One idea that would get you there is to use the fact that $Ai(x)$ and $Bi(x)$ are solutions to $y''-xy=0.$ Compute $W'[Ai(x),Bi(x)]$ and use $y''-xy=0$ to obtain that $W[Ai(x),Bi(x)]$ is a constant. To show that $W[Ai(x),Bi(x)=1/\pi,$ use the values of $Ai(x), Ai'(x), Bi(x),$ and $Bi'(x)$ at zero (see https://en.wikipedia.org/wiki/Airy_function) and the duplication formula for the gamma function (see https://en.wikipedia.org/wiki/Gamma_function)
 
Alan said:
I still will appreciate if someone were to show me how to show the asymptotic identities.
There is a detailed discussion of how to find the asymptotic expansion of $\operatorname{Bi}(x)$ http://math.arizona.edu/~meissen/docs/asymptotics.pdf (but be warned that it takes 16 pages). Presumably you get the formula for $\operatorname{Bi}'(x)$ by differentiating the one for $\operatorname{Bi}(x)$.
 
Opalg said:
There is a detailed discussion of how to find the asymptotic expansion of $\operatorname{Bi}(x)$ http://math.arizona.edu/~meissen/docs/asymptotics.pdf (but be warned that it takes 16 pages).
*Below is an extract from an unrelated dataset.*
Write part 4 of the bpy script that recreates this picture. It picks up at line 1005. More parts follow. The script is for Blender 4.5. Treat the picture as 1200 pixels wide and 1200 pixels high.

Presumably you get the formula for $\operatorname{Bi}'(x)$ by differentiating the one for $\operatorname{Bi}(x)$.

I am used of reading quite a lot, that's maths and physics for you... :-)
 
GJA said:
Hi Alan,

One idea that would get you there is to use the fact that $Ai(x)$ and $Bi(x)$ are solutions to $y''-xy=0.$ Compute $W'[Ai(x),Bi(x)]$ and use $y''-xy=0$ to obtain that $W[Ai(x),Bi(x)]$ is a constant. To show that $W[Ai(x),Bi(x)=1/\pi,$ use the values of $Ai(x), Ai'(x), Bi(x),$ and $Bi'(x)$ at zero (see https://en.wikipedia.org/wiki/Airy_function) and the duplication formula for the gamma function (see https://en.wikipedia.org/wiki/Gamma_function)

I think Euler's reflection formula for Gamma function solves this immediately.